Le jeune Pocquelin étoit né avec de si heureuses dispositions pour les études, qu’en cinq années de tems il fit non seulement ses Humanitez, mais encore sa Philosophie.
Ce fut au College qu’il fit connoissance avec deux hommes illustres, Chapelle & Bernier, qui avoient pour Précepteur le celebre Gassendi, des leçons duquel il sçut profiter.

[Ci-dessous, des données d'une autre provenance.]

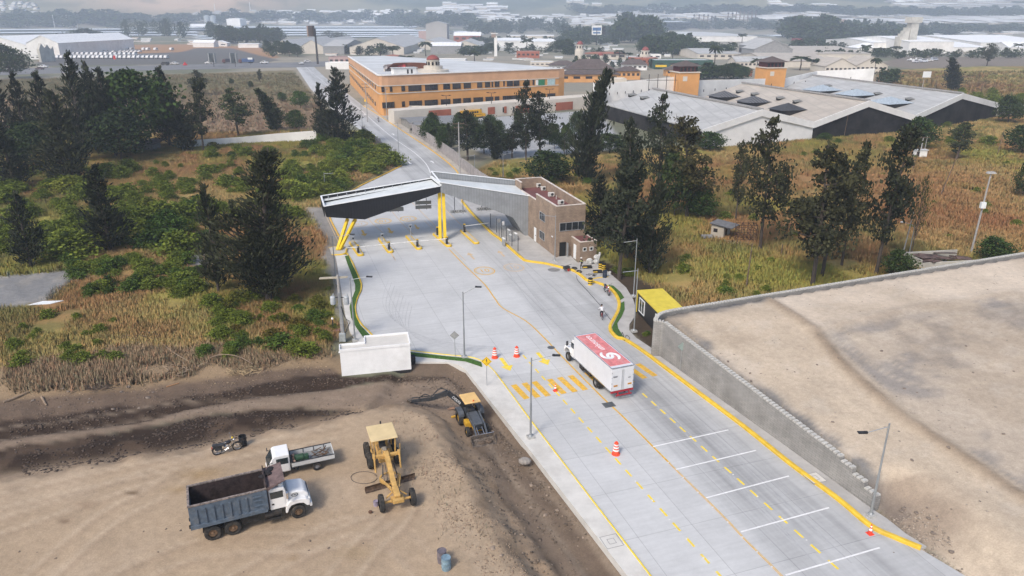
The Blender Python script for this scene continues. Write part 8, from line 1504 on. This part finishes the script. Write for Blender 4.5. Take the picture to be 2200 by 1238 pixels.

Quand le jeune Pocquelin eut achevé ses études, il fut obligé, à cause de l’âge avancé & du peu de santé de son pere, d’exercer sa Charge de Tapissier Valet-de-Chambre pendant quelque tems, & même il fit le voyage de Narbonne à la suite de Louis XIII. Quelques-uns prétendent qu’il se fit recevoir Avocat au retour de ce voyage : cependant le goût qu’il avoit pour la Comédie ne faisoit qu’augmenter, & il ne tarda gueres à témoigner la passion qu’il avoit pour cet Art & pour la déclamation.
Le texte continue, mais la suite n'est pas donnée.